The miracle is not an obligation of religion and the inimitability of the Qur’an is not one of the pillars of faith. The miracles that were mentioned in the Qur’an were in a narrative context and for the purpose of education, consideration and guidance, in line with the culture for prophecy of contemporary societies at the time. The Prophet Muhammad rejected the principle of miracles in various places in the Holy Qur’an. Is the aesthetics of language evidence of the divine source of speech and texts?
Therefore, the Absolute can only be understood in a relative sense. God is not separate from the world, just as the world is not God. God’s power are the laws of the universe and the exquisite regularity of nature, and God’s power should not be placed in a separate context or in contradiction to the laws of the universe and the regularity of nature. His power permeates the feelings, so we feel the mysterious wonder and awe. God is the spirit that runs in the world to have meaning! The proof of the message of Islam – and any other religious belief – is internal and not external, faith and not scientific as sciences. The proof is in its harmony with the laws of the universe and the world, not in its violation! The credibility and importance of Islam as a message lies in its speech, and what it wants to say to the people, reflecting on the good of believers and their commitment to the priorities of life, justice and freedom.
The miracle does not mean a violation of the law of science and the regularity of nature, but rather that our knowledge of the law is incomplete and should be improved. Philosophically and doctrinally speaking it is possible to distinguish between two different modes of manifestation of the “Absolute Divine”. The first type sees the divine presence in the laws of nature and the greatness of its regularity, while the second type sees that the strongest divine presence is in deviating from the regularity of nature and violating its laws. The first type leads to the duty of causal presence. As for the second type, it leads to the concept of incomplete causal existence, the nullifier of causes.

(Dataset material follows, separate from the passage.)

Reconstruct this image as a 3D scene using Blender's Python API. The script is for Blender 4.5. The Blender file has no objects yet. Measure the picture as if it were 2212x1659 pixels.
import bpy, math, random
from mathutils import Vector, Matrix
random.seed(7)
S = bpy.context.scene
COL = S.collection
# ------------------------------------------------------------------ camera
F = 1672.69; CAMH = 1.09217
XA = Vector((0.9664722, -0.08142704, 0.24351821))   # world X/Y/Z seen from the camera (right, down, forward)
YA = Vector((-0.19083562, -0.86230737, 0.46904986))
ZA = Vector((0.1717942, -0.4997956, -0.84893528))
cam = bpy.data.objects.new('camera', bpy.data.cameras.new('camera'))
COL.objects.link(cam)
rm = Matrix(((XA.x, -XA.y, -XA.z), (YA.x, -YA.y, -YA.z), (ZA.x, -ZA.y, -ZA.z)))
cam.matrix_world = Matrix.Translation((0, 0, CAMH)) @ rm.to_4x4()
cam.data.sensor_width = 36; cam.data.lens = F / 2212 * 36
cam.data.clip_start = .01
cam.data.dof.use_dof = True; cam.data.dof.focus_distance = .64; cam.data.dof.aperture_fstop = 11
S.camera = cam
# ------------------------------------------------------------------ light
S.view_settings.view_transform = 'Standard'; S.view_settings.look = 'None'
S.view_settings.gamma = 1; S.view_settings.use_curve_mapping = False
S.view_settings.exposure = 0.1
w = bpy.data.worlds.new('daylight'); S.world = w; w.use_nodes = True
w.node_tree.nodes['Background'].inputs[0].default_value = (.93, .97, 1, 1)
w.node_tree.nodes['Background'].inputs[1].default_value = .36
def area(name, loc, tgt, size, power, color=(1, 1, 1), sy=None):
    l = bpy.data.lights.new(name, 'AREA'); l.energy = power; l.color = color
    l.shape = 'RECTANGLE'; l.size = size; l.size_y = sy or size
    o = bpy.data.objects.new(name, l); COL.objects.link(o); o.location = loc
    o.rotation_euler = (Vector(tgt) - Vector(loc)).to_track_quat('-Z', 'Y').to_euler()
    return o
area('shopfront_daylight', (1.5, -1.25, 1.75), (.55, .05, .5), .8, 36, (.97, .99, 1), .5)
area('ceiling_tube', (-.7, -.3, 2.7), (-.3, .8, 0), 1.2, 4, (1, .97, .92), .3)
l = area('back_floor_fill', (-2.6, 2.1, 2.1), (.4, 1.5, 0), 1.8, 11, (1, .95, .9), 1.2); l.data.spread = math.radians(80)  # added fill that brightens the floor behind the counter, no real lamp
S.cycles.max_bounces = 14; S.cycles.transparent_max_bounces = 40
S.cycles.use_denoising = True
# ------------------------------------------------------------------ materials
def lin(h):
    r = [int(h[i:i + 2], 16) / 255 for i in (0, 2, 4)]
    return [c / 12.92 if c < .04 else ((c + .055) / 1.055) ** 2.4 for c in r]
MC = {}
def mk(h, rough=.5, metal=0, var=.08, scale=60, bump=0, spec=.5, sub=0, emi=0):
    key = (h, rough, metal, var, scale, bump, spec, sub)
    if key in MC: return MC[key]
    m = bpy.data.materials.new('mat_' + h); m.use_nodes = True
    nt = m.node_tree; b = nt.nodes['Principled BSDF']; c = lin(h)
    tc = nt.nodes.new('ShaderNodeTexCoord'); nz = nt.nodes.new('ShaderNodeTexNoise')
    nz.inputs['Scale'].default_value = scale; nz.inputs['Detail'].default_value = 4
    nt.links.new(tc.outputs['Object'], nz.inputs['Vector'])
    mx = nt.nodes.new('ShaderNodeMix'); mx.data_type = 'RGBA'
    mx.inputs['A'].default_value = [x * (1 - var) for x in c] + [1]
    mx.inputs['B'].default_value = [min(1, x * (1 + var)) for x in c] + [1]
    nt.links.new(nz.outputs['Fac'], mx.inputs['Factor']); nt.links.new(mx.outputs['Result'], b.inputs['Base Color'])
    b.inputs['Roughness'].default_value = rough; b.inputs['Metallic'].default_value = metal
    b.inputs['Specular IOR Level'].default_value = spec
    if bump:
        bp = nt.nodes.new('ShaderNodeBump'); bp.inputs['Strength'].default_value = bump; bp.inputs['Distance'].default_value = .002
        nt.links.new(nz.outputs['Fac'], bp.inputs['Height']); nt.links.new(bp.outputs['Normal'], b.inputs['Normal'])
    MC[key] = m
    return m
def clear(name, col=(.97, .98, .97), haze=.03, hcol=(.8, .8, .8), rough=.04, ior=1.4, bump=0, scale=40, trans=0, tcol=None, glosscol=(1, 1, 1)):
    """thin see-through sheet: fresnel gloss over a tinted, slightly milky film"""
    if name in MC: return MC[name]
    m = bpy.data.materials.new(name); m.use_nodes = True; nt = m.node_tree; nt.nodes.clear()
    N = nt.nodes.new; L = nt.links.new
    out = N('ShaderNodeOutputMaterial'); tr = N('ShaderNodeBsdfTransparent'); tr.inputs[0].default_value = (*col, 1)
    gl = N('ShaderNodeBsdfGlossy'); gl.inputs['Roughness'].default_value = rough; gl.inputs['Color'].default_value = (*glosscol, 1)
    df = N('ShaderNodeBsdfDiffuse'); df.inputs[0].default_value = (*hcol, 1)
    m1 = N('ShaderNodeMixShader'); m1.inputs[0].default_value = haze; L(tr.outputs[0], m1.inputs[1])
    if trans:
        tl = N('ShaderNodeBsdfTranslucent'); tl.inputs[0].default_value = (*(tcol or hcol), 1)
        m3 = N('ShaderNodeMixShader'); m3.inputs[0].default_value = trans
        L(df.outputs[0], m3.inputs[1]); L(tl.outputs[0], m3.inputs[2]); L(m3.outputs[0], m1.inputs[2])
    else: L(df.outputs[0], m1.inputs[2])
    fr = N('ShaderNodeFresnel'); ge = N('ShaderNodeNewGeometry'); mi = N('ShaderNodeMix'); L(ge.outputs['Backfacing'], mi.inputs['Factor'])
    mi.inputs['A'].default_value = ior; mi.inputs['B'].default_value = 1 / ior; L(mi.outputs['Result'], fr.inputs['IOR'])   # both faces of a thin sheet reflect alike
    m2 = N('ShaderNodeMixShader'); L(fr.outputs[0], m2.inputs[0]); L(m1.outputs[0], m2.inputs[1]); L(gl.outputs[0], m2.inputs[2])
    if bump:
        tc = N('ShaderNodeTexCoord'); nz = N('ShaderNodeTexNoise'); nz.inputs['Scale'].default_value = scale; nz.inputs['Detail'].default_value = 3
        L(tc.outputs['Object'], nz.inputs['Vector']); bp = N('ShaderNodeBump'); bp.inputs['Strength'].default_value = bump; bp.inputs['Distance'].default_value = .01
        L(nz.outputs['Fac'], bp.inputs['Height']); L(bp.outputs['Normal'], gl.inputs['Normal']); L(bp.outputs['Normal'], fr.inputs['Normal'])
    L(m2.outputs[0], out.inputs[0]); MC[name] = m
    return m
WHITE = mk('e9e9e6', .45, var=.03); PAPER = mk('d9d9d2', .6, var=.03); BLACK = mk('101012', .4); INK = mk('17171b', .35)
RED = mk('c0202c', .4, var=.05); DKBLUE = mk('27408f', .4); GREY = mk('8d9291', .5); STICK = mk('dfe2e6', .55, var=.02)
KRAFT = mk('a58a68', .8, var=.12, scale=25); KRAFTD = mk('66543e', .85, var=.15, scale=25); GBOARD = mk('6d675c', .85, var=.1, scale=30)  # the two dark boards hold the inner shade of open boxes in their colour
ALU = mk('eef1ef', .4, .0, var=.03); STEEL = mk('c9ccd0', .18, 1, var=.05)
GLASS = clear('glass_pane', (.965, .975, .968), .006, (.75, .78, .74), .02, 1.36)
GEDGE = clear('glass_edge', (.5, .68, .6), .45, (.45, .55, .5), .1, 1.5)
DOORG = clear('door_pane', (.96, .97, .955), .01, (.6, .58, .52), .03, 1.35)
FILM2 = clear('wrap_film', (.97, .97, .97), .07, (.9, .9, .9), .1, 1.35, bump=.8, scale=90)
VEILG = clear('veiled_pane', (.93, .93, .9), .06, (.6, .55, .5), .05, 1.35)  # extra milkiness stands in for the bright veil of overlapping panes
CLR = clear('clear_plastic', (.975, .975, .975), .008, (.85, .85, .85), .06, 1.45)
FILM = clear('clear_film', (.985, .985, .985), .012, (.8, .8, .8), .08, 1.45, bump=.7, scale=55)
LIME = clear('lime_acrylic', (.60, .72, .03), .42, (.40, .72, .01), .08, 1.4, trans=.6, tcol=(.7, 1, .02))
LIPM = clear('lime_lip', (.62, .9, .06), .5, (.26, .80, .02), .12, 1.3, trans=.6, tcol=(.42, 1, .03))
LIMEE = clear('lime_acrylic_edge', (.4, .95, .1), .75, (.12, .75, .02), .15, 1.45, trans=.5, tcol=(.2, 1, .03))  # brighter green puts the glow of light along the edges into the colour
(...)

Then we ask: Are miracles of the Qur’an implicit in the pillars of the Islamic faith? What we are trying to say here is that the miracle is not an obligation of religion. You can be a good believer, a believer in God, the Last Day, or the holiness of the Noble Qur’an without the need for challenge, miracles or inimitability. The principle of miracles in itself is incompatible with the methodology of science and cosmic laws.
The miracles that were mentioned by the prophets in the Holy Qur’an were in a narrative context and for the purpose of education, consideration and guidance, in line with the culture and awareness of contemporary societies for prophecy at that time. Stories generally have multiple functions, and it is not required to match the facts of history and the details of its occurrence. The abstraction of Qur’anic stories from their contexts, considering their material as scientific, historical facts, or considering them a scientific or a historical miracle, all of this is subject to arbitrary and puts the Qur’anic text in conflict with science and objective proof.
In fact, the supposed relationship between the Prophet and sensory miracles is a tenuous relationship that diminishes the truth of the prophetic experience and it is the late popular imagination’s authorship on the prophecy. The theories of the Qur’anic inimitability are relatively late and they were formulated in the third century of migration, beginning with the rhetorical inimitability, gradually in stages to end with the scientific inimitability at the end of the twentieth century.
In the modern state, its strength is manifested in the regularity of its laws and the commitment of citizens to what will achieve the interests of the people. While in the tyrannical state, the power of the state is manifested in its brutality, the power of the Sultan and his followers is manifested in their violation of the state’s order and the violation of laws.
Miracles belong culturally to the Sultanate state’s style, in which chaos prevails, a state that accepts breaking laws and considers this aa a sign of the sultan’s strength. The principle of the miracle is the same as the principle of exception that Syrians were well aware of in the last half century. The exception that pertains to individual or group without others, and may be a positive for preference, or a negative to double the torment.
Spinoza defines a miracle as “every action the human mind doesn’t know its reason”, but ignorance of the cause does not mean the absence of causes, and ignorance is subject to change with more knowledge. Ignorance is a relative withholding of knowledge for a reason or cause. People are accustomed to calling the work that the common people are ignorant of as a divine work, that is, the work of God.
The fallacy here lies in associating the divine action with ignorance of the cause, and presenting the divine action outside the regularity of nature and the law of cause.
One of the common definitions of a miracle is “something unlike the norm, which humans are unable to do.” I think that this miracle is an expression that fails to understand the principle of causation and cosmic laws. Miraculous thinking is conditional on its circumstance, and represents the childhood of the human mind in a past and ancient history.
The Prophet Muhammad rejected the principle of miracles in various places. The advantage of the Prophet Muhammad is that he, like ordinary humans, is afflicted with illness, health, success, etc. His “da’wah” triumphed because it adopted cosmic laws for victory, like other ideological political calls.